Retirement. Almost everyone likes to think about it, but how many of us actually plan for it? When you’re busy balancing work and family, retirement planning is usually not at the top of your “to do” list. Yet it’s important to do it now because with a well-thought out plan, you’ll have the funds you need to enjoy your retirement.

What will you need for retirement income?

When we help you with your retirement planning, one of the first things we do is determine the income you’ll have when you retire. These sources may include:

  • Government benefits such as Old Age Security or Canada Pension Plan
  • Company pension plans
  • Real estate income
  • Business income
  • Investment income from RRSPs, savings, and other assets

Normally, the income source that varies most is your investments and savings.
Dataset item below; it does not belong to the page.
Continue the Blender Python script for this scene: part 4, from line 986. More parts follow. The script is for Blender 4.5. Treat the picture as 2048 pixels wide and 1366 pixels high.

But how do you know if you’re saving enough money to live comfortably during retirement? To determine this we use financial projection software that considers various amounts you could set aside in savings along with inflation, rates of return, tax rates, life expectancy, sources of income, and other factors.  This tells you the amount of income you can expect with different contributions to your savings. With this information, you’ll know how much money you need to set aside to enjoy retirement.

What risks might you face?

There are generally four major risks that can impact your retirement income.

  • Stock market fluctuations: Many retirees have suffered from reduced income in the recent stock market crashes. I’ll help you set up a diversified portfolio to weather these financial storms.
  • Inflation: A solid retirement plan must consider inflation. For example, at the historical average inflation rate of 4% per year, you’ll need $109,556 to buy $50,000 worth of goods 20 years from now. 
  • Living a nice, long life: While we all want to lie a long, fruitful life, you’ll need money to do it comfortably. With our help, your retirement plan will ensure you have money for as long as you need it. 
  • Health care costs: As you grow older, the chances that you’ll need to spend money on long-term care also increases. There are ways to cover this risk, if you plan ahead.

How can you save for retirement?

This is where retirement planning and financial planning clearly go hand-in-hand. Your overall financial plan will layout the groundwork to:

  • Reduce and consolidate debt so you save without burdening you daily budget,
  • Determine the best investment methods to grow your savings safely, 
  • Protect you and your family from unexpected loss of income.

There are several ways you can set money aside to let it grow for your retirement. This list includes some of the more common methods.

Registered Retirement Savings Plans (RRSPs)
This is probably the most commonly known method of saving for retirement. You can put money or investments into an RRSP, where they grow tax free. You also get a tax deduction for any contribution you make to an RRSP during the year. When you retire, you draw income from your RRSP. This is when you pay taxes on the income. However, the presumption is you’ll pay less in taxes because you’ll be in a lower tax bracket.

Non-registered Investments
These investments are not registered as RRSPs. Therefore, they only grow tax-free if they are in a vehicle designed for that purpose, such as a Tax Free Savings Account. Non-registered investments are wide ranging and may include:

  • Stocks
  • Mutual funds
  • Segregated funds
  • Bonds
  • Term deposits for GICs
  • Real estate
  • Your business

Employer-Sponsored Pension Plans
Two types of these plans exist, and it is important to understand which one you belong to.

  • Defined Contribution Plan

This is very similar to an RRSP, except that both you and your employer contribute. Typically, you are allowed to make some decisions on various investment options. This means you stand to make greater gains when markets are on an upward trend, but also greater losses when they are in a downturn.

  • Defined Benefit Plan

In this pension, you receive a monthly income benefit when you retire. The benefit amount is based on your years of service, salary level, and contributions. Both you and your employer contribute to the plan, and your employer invests the contributions on your behalf. However, in this type of plan, your employer bears the risk of market downturns.

Individual Pension Plans (IPPs)
Individual Pension Plans, or IPPs, are a strong option for business owners, incorporated professionals, or executives of profitable corporations who are over the age of 50. There are several benefits including:

  • The corporation can make a significant tax-deductible contribution in the year the plan is established.
  • Contribution limits are much higher than those for RRSPs.
  • All contributions are tax deductible to the corporation.
  • You can use a wide-range of investment options.
  • Investments within the plan grow tax-free.  
  • Your IPP is protected from creditors.

We’ll make your retirement planning easier and more profitable

There is a lot to consider when planning your retirement. We’ll walk you through the planning process and guide you through the ups and downs of stock markets.